◆ WHAT IS BEING ASKED:
Only the lines from the start of the data through the one containing "return EYE + ray(x, y)*d" belong in your answer; return them exactly.

◆ AVAILABLE DATA:
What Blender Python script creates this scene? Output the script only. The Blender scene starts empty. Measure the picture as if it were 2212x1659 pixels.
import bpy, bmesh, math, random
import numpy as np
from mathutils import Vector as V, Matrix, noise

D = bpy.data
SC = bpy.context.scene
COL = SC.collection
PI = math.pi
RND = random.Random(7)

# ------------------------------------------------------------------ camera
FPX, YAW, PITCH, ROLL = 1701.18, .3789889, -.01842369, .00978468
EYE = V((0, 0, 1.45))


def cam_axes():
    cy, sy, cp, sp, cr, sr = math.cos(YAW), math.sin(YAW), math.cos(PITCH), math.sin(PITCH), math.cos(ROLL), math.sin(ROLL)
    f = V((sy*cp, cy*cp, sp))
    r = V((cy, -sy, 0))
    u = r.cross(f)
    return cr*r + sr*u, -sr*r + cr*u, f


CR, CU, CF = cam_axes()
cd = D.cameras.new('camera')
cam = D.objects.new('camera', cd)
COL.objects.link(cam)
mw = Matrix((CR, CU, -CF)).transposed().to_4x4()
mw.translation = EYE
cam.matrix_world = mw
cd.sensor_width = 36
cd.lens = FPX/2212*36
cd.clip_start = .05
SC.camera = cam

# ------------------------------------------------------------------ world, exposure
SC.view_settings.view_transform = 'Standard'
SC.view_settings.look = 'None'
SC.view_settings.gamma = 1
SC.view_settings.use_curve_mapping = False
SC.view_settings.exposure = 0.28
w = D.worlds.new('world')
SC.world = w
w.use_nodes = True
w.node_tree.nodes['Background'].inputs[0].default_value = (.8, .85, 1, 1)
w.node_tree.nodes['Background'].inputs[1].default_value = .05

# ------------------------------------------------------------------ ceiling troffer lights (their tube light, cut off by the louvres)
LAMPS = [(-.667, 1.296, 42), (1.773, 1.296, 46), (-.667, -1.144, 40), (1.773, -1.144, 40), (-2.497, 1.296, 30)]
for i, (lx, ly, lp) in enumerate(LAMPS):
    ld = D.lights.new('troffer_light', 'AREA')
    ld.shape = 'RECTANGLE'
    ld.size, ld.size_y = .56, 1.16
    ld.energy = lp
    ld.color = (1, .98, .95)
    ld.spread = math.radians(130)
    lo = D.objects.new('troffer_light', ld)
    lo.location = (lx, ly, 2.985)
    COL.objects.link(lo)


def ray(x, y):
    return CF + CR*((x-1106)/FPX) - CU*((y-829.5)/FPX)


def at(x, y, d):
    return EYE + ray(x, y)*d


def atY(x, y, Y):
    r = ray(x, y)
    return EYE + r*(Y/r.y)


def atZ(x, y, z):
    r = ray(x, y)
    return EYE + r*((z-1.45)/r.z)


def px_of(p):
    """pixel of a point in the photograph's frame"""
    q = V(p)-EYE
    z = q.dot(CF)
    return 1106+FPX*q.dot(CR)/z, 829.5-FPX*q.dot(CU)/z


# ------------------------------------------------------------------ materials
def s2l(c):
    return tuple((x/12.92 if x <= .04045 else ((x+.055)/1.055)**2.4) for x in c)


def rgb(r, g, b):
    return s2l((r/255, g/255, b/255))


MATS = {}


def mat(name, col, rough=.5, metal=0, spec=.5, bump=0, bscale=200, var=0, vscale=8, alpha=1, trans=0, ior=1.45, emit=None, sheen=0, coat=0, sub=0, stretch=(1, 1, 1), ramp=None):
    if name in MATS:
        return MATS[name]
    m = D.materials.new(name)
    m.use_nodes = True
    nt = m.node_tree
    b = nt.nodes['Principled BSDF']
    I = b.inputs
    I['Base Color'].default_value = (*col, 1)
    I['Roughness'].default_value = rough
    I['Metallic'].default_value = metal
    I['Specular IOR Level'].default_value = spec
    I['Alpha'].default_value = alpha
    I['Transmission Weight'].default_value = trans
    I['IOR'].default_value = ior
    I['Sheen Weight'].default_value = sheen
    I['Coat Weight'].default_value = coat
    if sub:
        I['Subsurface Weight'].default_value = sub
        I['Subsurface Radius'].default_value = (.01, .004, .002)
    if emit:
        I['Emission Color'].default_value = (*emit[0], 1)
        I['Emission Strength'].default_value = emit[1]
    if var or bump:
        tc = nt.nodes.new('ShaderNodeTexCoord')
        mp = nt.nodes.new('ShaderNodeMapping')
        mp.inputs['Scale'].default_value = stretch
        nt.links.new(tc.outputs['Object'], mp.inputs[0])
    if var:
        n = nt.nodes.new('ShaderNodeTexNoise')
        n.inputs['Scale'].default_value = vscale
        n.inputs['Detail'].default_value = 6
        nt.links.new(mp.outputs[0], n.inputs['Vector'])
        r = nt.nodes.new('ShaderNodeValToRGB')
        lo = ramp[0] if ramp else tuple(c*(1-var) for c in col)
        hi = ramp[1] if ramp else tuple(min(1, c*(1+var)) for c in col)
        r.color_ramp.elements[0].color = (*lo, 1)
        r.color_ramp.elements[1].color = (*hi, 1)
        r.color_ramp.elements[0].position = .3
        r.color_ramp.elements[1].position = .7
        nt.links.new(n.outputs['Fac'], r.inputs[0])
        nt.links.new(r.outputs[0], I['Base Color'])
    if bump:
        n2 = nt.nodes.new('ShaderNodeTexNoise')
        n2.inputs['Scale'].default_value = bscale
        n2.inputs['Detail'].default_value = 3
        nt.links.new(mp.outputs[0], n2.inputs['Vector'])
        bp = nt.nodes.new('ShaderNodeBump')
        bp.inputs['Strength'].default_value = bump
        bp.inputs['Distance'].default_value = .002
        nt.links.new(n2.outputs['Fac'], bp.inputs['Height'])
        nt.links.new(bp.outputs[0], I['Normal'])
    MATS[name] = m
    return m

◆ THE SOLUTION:
What Blender Python script creates this scene? Output the script only. The Blender scene starts empty. Measure the picture as if it were 2212x1659 pixels.
import bpy, bmesh, math, random
import numpy as np
from mathutils import Vector as V, Matrix, noise

D = bpy.data
SC = bpy.context.scene
COL = SC.collection
PI = math.pi
RND = random.Random(7)

# ------------------------------------------------------------------ camera
FPX, YAW, PITCH, ROLL = 1701.18, .3789889, -.01842369, .00978468
EYE = V((0, 0, 1.45))


def cam_axes():
    cy, sy, cp, sp, cr, sr = math.cos(YAW), math.sin(YAW), math.cos(PITCH), math.sin(PITCH), math.cos(ROLL), math.sin(ROLL)
    f = V((sy*cp, cy*cp, sp))
    r = V((cy, -sy, 0))
    u = r.cross(f)
    return cr*r + sr*u, -sr*r + cr*u, f


CR, CU, CF = cam_axes()
cd = D.cameras.new('camera')
cam = D.objects.new('camera', cd)
COL.objects.link(cam)
mw = Matrix((CR, CU, -CF)).transposed().to_4x4()
mw.translation = EYE
cam.matrix_world = mw
cd.sensor_width = 36
cd.lens = FPX/2212*36
cd.clip_start = .05
SC.camera = cam

# ------------------------------------------------------------------ world, exposure
SC.view_settings.view_transform = 'Standard'
SC.view_settings.look = 'None'
SC.view_settings.gamma = 1
SC.view_settings.use_curve_mapping = False
SC.view_settings.exposure = 0.28
w = D.worlds.new('world')
SC.world = w
w.use_nodes = True
w.node_tree.nodes['Background'].inputs[0].default_value = (.8, .85, 1, 1)
w.node_tree.nodes['Background'].inputs[1].default_value = .05

# ------------------------------------------------------------------ ceiling troffer lights (their tube light, cut off by the louvres)
LAMPS = [(-.667, 1.296, 42), (1.773, 1.296, 46), (-.667, -1.144, 40), (1.773, -1.144, 40), (-2.497, 1.296, 30)]
for i, (lx, ly, lp) in enumerate(LAMPS):
    ld = D.lights.new('troffer_light', 'AREA')
    ld.shape = 'RECTANGLE'
    ld.size, ld.size_y = .56, 1.16
    ld.energy = lp
    ld.color = (1, .98, .95)
    ld.spread = math.radians(130)
    lo = D.objects.new('troffer_light', ld)
    lo.location = (lx, ly, 2.985)
    COL.objects.link(lo)


def ray(x, y):
    return CF + CR*((x-1106)/FPX) - CU*((y-829.5)/FPX)


def at(x, y, d):
    return EYE + ray(x, y)*d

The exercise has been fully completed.